The set of $x_i$ is infinitely large and covers all values of $x$. Then the analogy for functional derivatives is

$$ \frac{\delta F}{\delta h(x)} \to \frac{\partial F}{\partial h_i} \, .$$

$i$ is chosen such that $x_i = x$.

This analogy works well but beware of dimensions! The definition of a functional derivative is ($\delta(x-x')$ is the delta distribution),

$$ \frac{\delta F}{\delta h(x)} \equiv \lim_{\epsilon \to 0} \frac{F[h(x)+\epsilon \delta(x-x')]-F[h]}{\epsilon} \, .$$

This does not have the same dimension as what you would expect from the analogy,

$$ \frac{\partial F}{\partial h_i} \equiv \lim_{\delta h \to 0}\frac{F(h_1,...,h_i+\delta h,...,h_n)}{\delta h} \, ,$$

because the delta function as well as $\epsilon$ carry a dimension.

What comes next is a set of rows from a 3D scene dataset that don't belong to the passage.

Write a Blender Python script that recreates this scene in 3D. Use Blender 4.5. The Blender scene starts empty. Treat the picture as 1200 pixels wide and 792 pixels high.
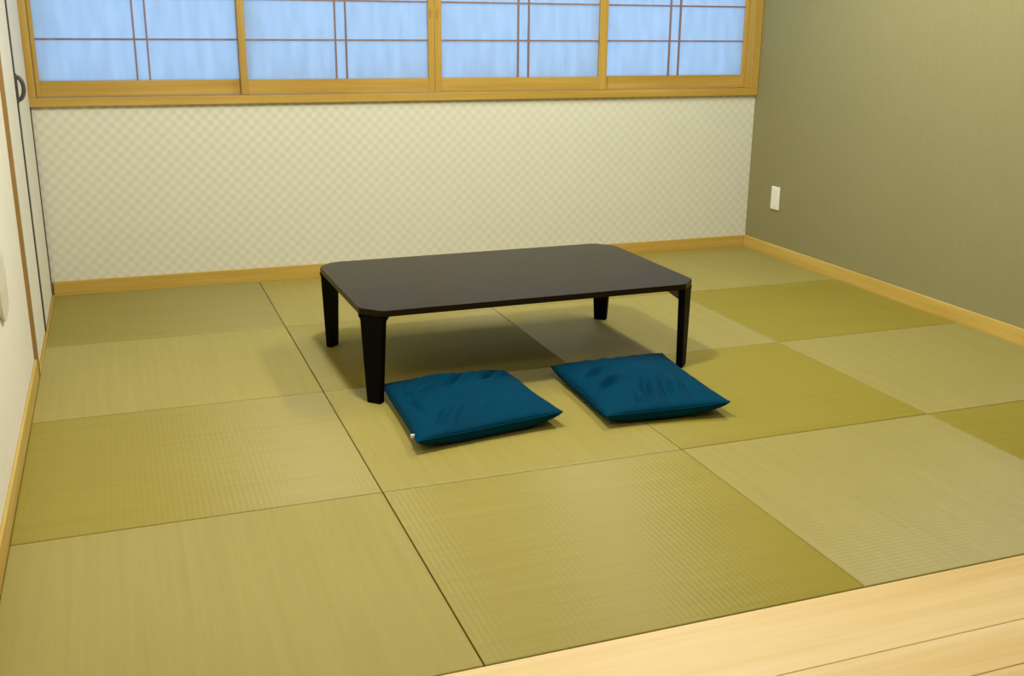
import bpy, bmesh, math, random
from mathutils import Vector, Matrix, noise
random.seed(7)
C = bpy.context.scene.collection
PI = math.pi

# ---------------------------------------------------------------- room data (metres)
COLX = [-0.886, 0.0, 0.880, 1.760, 2.628]          # mat seams, left to right
ROWY = [0.782, -0.030, -0.844, -1.667, -2.486]     # mat seams, window wall to wood floor
XL, XR, YB = -0.895, 2.642, 0.794                  # wall planes
CEIL, YF = 2.42, -5.6                              # ceiling, wall behind the camera

# ---------------------------------------------------------------- materials
def mat(name, rough=0.5, spec=0.5):
    m = bpy.data.materials.new(name); m.use_nodes = True
    nt = m.node_tree; b = nt.nodes['Principled BSDF']
    b.inputs['Roughness'].default_value = rough
    b.inputs['Specular IOR Level'].default_value = spec
    return m, nt, b

def N(nt, t, **kw):
    n = nt.nodes.new(t)
    for k, v in kw.items():
        if k in n.inputs: n.inputs[k].default_value = v
        else: setattr(n, k, v)
    return n

def ramp(nt, fac, stops):
    r = N(nt, 'ShaderNodeValToRGB'); e = r.color_ramp.elements
    e[0].position, e[0].color = stops[0][0], (*stops[0][1], 1)
    e[1].position, e[1].color = stops[-1][0], (*stops[-1][1], 1)
    for p, c in stops[1:-1]:
        x = e.new(p); x.color = (*c, 1)
    nt.links.new(fac, r.inputs['Fac']); return r.outputs['Color']

def objcoord(nt, scale=(1, 1, 1), rnd=0.0):
    tc = N(nt, 'ShaderNodeTexCoord'); mp = N(nt, 'ShaderNodeMapping')
    nt.links.new(tc.outputs['Object'], mp.inputs['Vector'])
    mp.inputs['Scale'].default_value = scale
    if rnd:
        oi = N(nt, 'ShaderNodeObjectInfo'); mu = N(nt, 'ShaderNodeMath', operation='MULTIPLY')
        nt.links.new(oi.outputs['Random'], mu.inputs[0]); mu.inputs[1].default_value = rnd
        cb = N(nt, 'ShaderNodeCombineXYZ')
        for i in range(3): nt.links.new(mu.outputs[0], cb.inputs[i])
        nt.links.new(cb.outputs[0], mp.inputs['Location'])
    return mp.outputs['Vector']

def tex(nt, vec, scale, detail=2.0, rough=0.5):
    n = N(nt, 'ShaderNodeTexNoise', Scale=scale, Detail=detail, Roughness=rough)
    nt.links.new(vec, n.inputs['Vector']); return n.outputs['Fac']

def bump(nt, b, h, strength, dist):
    n = N(nt, 'ShaderNodeBump', Strength=strength, Distance=dist)
    nt.links.new(h, n.inputs['Height']); nt.links.new(n.outputs['Normal'], b.inputs['Normal'])
    return n

def mixc(nt, fac, a, c, mode='MIX'):
    n = N(nt, 'ShaderNodeMix', data_type='RGBA', blend_type=mode)
    for s, v in ((n.inputs[0], fac), (n.inputs[6], a), (n.inputs[7], c)):
        if hasattr(v, 'is_output'): nt.links.new(v, s)
        else: s.default_value = v if not isinstance(v, tuple) else (*v, 1)
    return n.outputs[2]

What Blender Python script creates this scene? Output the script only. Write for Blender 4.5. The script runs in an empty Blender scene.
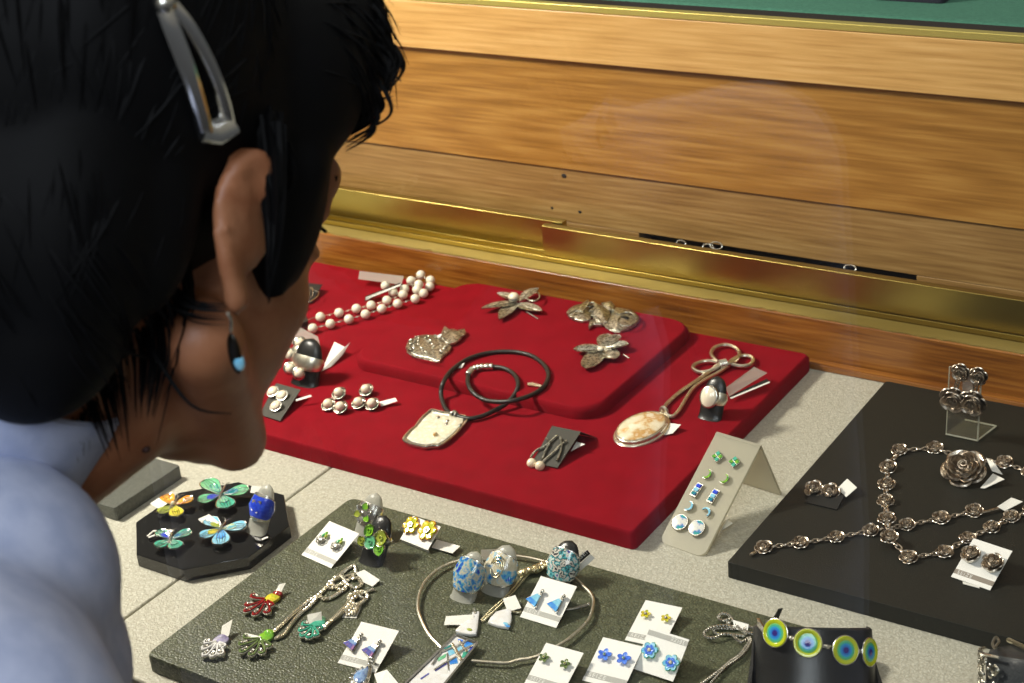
import bpy, bmesh, math, random
from mathutils import Vector as V, Matrix, Quaternion
from mathutils.bvhtree import BVHTree
random.seed(11)
sc = bpy.context.scene
COL = sc.collection
PI = math.pi

# ---------------------------------------------------------------- camera
PIT, ROL, YAW, FPX = math.radians(25.308), math.radians(5.335), math.radians(-35.341), 1567.4
CAMZ = 0.6
cy, sy = math.cos(YAW), math.sin(YAW)
FW = V((sy*math.cos(PIT), cy*math.cos(PIT), -math.sin(PIT)))
_r = V((cy, -sy, 0)); _d = FW.cross(_r)
RT = math.cos(ROL)*_r + math.sin(ROL)*_d
DN = -math.sin(ROL)*_r + math.cos(ROL)*_d
CP = V((0, 0, CAMZ))
def ray(u, v): return FW + RT*((u-512)/FPX) + DN*((v-341.5)/FPX)
def at(u, v, z=0.0):
    d = ray(u, v); return CP + d*((z-CAMZ)/d.z)
def aty(u, v, y):
    d = ray(u, v); return CP + d*(y/d.y)
def rdf(r, d, f): return CP + RT*r + DN*d + FW*f
def zm(x0, y0, s): return lambda x, y: (x0+x/s, y0+y/s)
cam = bpy.data.cameras.new('camera'); co = bpy.data.objects.new('camera', cam); COL.objects.link(co)
co.matrix_world = Matrix((( RT.x, -DN.x, -FW.x, 0), (RT.y, -DN.y, -FW.y, 0), (RT.z, -DN.z, -FW.z, CAMZ), (0, 0, 0, 1)))
cam.sensor_width = 36; cam.lens = FPX/1024*36; cam.clip_start = .01; cam.clip_end = 50
cam.dof.use_dof = True; cam.dof.focus_distance = 1.02; cam.dof.aperture_fstop = 17
sc.camera = co

# ---------------------------------------------------------------- materials
def lin(c):
    return tuple(((x/255)/12.92 if x/255 <= .04045 else ((x/255+.055)/1.055)**2.4) for x in c[:3]) + (1,)
def nt(name):
    m = bpy.data.materials.new(name); m.use_nodes = True
    t = m.node_tree; return m, t, t.nodes['Principled BSDF']
def N(t, k, **kw):
    n = t.nodes.new(k)
    for a, b in kw.items():
        if a in n.inputs: n.inputs[a].default_value = b
        else: setattr(n, a, b)
    return n
def ramp(t, stops):
    r = t.nodes.new('ShaderNodeValToRGB'); e = r.color_ramp.elements
    while len(e) < len(stops): e.new(.5)
    for i, (p, c) in enumerate(stops): e[i].position = p; e[i].color = lin(c)
    return r
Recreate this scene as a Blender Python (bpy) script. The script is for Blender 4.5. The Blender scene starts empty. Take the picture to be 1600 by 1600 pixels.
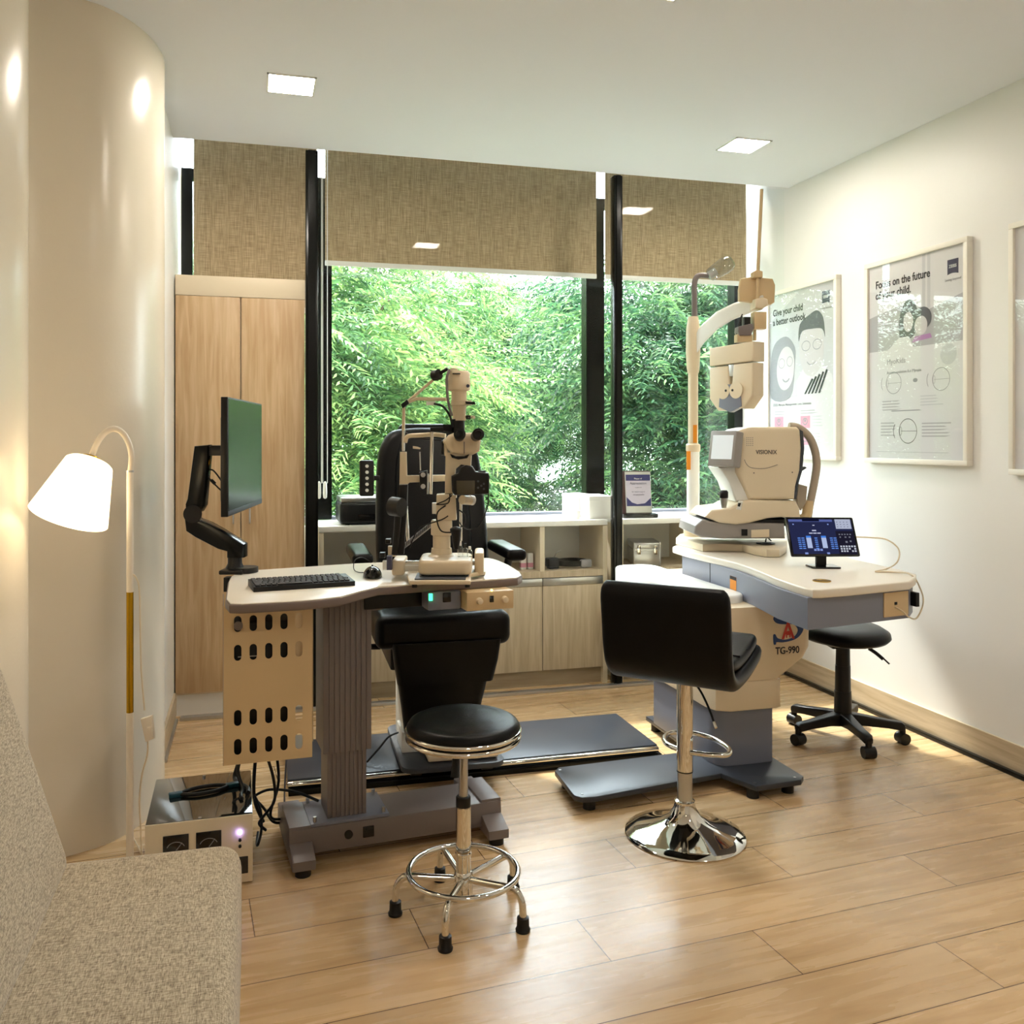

Note that what you call definition for the functional derivative

$$ \frac{\delta F}{\delta h(x)} = \frac{\partial F}{\partial h} - \frac{\text{d}}{\text{d}t} \frac{\partial F}{\partial \dot{h}}\, ,$$

only applies to the Lagrangian and is a property of classical mechanics.

Answer 3

Yes. Here, we are dealing with functional derivatives and these satisfy the chain rule and the product rule, which is really an important reason why it can be called a derivative to begin with.

Important note: The definition that you give for the functional derivative is not the standard one, and does not satisfy its usual properties (as shown by Qmechanic).